Friday, June 24, 2011

How To Fail At A Job Interview

I've been on more job interviews this year than any other year in my life.

This is a good thing (theoretically, at least) because it forces you to figure out who you are and sell it.

Can't do that? You lose.

TIP #1: Miss the point.

Earlier this month, I hired a young female journalist to write a guest post on this blog for $100. (Expect to see it soon.) As a hirer, I was forced to confront the real reason why people hire you.

Because they like you.

This has been said elsewhere, but it is the single truth people fail to grasp about interviewing. It's not about your skills, it's not about your resume, it's not about if you answered the questions right.

Do they like you? If they like you the best, they will hire you. If they don't, they won't.

People tell themselves their "experience," their successes-filled resume, and their above-par interviewing skills are what will get them the job. That's simply not true. It's what people want to believe because if that were true, they could quantify why one person gets hired and why another does not.

Interviews are like two dogs sniffing one another's butts. Either you click. Or you don't.

I chose the young female journalist I did because I like her. Sure, she's talented. Yes, she's a good writer. Absolutely, I knew she would work hard on this project. But, for the most part, I just liked her.

Why?

Because she reminded me of me.

TIP #2: Sell yourself wrong.

Recently, I had dinner with a stripper. The stripper's name is Bubbles. At least, that's her stripper name.

Bubbles has been in the business of stripping a long time. Suffice to say, Bubbles knows her game. And if you've ever known a stripper — a good one — you know that a stripper is nothing but a businesswoman in a thong.

I asked Bubbles how she does what she does. I don't mean to say I asked her: "Oh, my God, how do you take off your clothes in front of a room of men!?" I wanted to know how she hustles. What she does to get her customers to hand over their money. Because if you are applying for a job as a cook at McDonald's, a vice president at an ad agency, or an engineer at Google, you are engaging in the same transaction as the stripper. The other person has money. You want their money. How do you get them to give you their money?

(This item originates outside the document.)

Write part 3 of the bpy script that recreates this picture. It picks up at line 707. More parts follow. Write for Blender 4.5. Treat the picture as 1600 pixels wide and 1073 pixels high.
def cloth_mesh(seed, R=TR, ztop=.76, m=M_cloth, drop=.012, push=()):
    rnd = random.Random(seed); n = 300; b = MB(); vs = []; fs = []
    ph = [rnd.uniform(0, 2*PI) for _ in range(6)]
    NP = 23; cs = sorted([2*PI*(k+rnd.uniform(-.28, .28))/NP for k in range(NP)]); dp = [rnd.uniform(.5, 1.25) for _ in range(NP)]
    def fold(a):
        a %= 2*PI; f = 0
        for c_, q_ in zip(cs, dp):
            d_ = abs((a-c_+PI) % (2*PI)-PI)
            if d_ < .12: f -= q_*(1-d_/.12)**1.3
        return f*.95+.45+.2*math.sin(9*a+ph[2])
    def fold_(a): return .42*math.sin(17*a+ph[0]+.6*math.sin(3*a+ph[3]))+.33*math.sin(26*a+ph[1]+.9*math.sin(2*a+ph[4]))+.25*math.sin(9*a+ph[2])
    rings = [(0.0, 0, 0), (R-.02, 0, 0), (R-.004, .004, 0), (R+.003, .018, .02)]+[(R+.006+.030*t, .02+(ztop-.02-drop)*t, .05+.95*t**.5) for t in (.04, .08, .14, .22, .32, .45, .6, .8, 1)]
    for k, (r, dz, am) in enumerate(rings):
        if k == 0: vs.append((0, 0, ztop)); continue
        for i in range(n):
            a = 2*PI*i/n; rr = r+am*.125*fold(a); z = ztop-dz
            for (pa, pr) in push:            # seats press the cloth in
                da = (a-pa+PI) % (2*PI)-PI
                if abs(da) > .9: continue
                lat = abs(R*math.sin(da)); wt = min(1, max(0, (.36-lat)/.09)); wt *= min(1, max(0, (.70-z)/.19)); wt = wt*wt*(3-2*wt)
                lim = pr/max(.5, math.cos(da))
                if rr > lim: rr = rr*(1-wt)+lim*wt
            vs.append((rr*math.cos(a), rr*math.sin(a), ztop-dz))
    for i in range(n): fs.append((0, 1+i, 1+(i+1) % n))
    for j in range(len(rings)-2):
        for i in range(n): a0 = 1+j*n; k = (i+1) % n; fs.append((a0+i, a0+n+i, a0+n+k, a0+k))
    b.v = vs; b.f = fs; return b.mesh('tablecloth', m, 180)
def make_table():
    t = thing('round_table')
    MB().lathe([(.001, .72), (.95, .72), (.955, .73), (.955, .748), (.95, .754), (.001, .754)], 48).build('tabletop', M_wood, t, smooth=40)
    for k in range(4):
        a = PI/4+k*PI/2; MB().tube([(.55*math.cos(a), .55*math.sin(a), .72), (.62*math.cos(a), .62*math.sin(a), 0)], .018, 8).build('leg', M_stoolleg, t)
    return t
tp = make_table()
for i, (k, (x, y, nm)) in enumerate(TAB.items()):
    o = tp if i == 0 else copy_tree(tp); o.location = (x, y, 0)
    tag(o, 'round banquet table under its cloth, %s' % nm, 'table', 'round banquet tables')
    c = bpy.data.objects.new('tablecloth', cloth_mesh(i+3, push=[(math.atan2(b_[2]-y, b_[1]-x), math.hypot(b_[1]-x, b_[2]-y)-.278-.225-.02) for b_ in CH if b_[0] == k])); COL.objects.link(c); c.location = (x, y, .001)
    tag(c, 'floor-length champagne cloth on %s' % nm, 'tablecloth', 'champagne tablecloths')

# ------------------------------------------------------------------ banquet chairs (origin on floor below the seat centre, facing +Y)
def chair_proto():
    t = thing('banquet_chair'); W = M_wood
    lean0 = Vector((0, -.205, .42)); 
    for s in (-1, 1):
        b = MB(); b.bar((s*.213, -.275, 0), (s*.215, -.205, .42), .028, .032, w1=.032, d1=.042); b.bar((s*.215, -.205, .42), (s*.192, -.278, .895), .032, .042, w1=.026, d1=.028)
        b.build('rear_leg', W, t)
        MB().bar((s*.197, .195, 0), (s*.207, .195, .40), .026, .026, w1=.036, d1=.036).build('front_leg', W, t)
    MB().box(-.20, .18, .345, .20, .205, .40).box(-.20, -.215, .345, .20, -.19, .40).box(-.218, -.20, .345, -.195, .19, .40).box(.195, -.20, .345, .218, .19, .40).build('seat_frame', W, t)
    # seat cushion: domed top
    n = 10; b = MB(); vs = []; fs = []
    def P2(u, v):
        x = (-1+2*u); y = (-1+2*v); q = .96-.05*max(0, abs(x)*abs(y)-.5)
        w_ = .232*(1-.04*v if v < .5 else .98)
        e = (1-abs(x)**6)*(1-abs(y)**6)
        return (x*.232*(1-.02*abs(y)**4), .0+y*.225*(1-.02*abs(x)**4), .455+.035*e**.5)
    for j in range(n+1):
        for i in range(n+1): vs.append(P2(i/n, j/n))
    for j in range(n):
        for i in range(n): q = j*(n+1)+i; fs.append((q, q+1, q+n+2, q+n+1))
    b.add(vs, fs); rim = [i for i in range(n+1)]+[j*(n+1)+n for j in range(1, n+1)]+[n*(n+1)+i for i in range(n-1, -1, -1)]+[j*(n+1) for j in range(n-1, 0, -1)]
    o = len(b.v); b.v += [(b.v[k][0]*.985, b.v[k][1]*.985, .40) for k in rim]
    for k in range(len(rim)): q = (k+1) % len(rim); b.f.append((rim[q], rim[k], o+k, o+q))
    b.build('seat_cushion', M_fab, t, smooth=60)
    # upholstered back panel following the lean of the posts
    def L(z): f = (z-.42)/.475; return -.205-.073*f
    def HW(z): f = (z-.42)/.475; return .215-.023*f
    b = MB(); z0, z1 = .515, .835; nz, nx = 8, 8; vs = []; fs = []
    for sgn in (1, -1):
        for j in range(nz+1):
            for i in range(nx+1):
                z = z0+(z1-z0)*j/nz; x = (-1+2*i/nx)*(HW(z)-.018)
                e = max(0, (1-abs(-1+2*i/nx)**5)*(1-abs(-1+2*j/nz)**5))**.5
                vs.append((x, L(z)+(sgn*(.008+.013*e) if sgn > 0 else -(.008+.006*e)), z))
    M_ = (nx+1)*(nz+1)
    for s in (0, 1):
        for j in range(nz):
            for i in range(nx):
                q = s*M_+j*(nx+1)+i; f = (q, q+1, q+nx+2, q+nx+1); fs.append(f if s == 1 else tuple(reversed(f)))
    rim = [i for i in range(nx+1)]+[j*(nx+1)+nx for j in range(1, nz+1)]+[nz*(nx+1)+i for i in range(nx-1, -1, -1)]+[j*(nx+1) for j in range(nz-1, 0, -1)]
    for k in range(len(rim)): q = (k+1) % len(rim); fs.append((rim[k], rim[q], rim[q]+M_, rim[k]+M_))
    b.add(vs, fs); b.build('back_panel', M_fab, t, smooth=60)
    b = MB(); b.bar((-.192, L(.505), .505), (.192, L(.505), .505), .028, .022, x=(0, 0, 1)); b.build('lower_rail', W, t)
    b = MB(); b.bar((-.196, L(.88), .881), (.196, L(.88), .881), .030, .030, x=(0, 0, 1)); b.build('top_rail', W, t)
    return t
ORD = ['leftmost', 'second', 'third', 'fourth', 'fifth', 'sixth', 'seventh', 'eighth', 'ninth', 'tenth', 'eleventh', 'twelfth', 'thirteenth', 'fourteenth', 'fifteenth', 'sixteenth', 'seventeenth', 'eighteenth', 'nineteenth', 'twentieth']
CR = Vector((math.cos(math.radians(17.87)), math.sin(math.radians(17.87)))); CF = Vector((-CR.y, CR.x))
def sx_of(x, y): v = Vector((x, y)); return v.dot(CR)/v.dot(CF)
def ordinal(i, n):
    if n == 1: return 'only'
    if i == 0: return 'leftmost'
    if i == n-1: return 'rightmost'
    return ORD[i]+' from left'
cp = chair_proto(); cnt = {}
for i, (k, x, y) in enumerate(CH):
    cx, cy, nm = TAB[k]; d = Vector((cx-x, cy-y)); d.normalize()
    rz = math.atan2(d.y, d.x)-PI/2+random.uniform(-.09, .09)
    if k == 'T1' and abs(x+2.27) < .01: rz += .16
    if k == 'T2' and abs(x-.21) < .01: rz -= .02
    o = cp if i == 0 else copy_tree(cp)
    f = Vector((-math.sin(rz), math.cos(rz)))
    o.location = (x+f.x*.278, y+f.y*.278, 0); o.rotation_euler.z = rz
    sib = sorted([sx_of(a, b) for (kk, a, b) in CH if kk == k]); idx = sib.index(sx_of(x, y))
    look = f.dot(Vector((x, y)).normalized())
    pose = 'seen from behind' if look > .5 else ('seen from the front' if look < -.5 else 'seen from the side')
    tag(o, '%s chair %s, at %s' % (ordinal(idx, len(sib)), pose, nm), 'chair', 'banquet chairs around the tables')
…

The stripper said — well, it's hard to say what the stripper said. Because when the stripper said it, she sort of cocked her head, and she flicked her wrist, and she half-smiled. And while she was saying stuff like, make them feel like a VIP, and tell them what they can get from you and only you, and figure out exactly what they want and convince them you can give it to them, it was what she was doing, physically, that sells you on her. You see how she does it. She is charming. She reads you like a book she has read a thousand times before. For you, there is sort of a relief in what she is doing. At last, you think, someone understands me.

This is what strippers are good at: it's not taking off their clothes. It's making you believe they know what you need, and if you give them your money, they will give you what you want.

If Bubbles can't read her customer, she will not sell a lap dance. If you can't read your interviewer, you are lost.

TIP #3: Be a sucker.

If you are a woman and want to get depressed, read: "I work for a large multinational tech company, I regularly hire woman for 65% to 75% of what males make. I am sick of it, here is why it happens, and how you can avoid it."

The reason [women] don't keep up, from where I sit, is simple. Often, a woman will enter the salary negotiation phase and I'll tell them a number will be sent to them in a couple days. Usually we start around $45k for an entry level position. 50% to 60% of the women I interview simply take this offer. It's insane, I already know I can get authorization for more if you simply refuse. Inversely, almost 90% of the men I interview immediately ask for more upon getting the offer.

It gets worse from there. When women do counter-offer, they ask for lower sums or name no sum at all. "At the end," the reddit poster says, "most of the women I hire make between 45k and 50k, whereas the men make between 60k and 70k."

There are so many stories about how women get screwed in the workplace. How this is really unfair. How women make less than men. How women have it very hard. How women are victimized by the corporate world's endemic sexism, and women keep hitting their heads into the glass ceiling that men have built to keep them out of the C-suite. But what in this story is the fault of men? It is women who are asking for less. The shocking conclusion? Women are getting less. Whose fault is that?

As long as women continue to see themselves as worth less, they will make less. See yourself as worth more, and maybe you will make more.

Stop pointing the finger, and start taking responsibility. That way, when you succeed, it will be yours. And when you fail, it will be yours. But either way, it will be yours.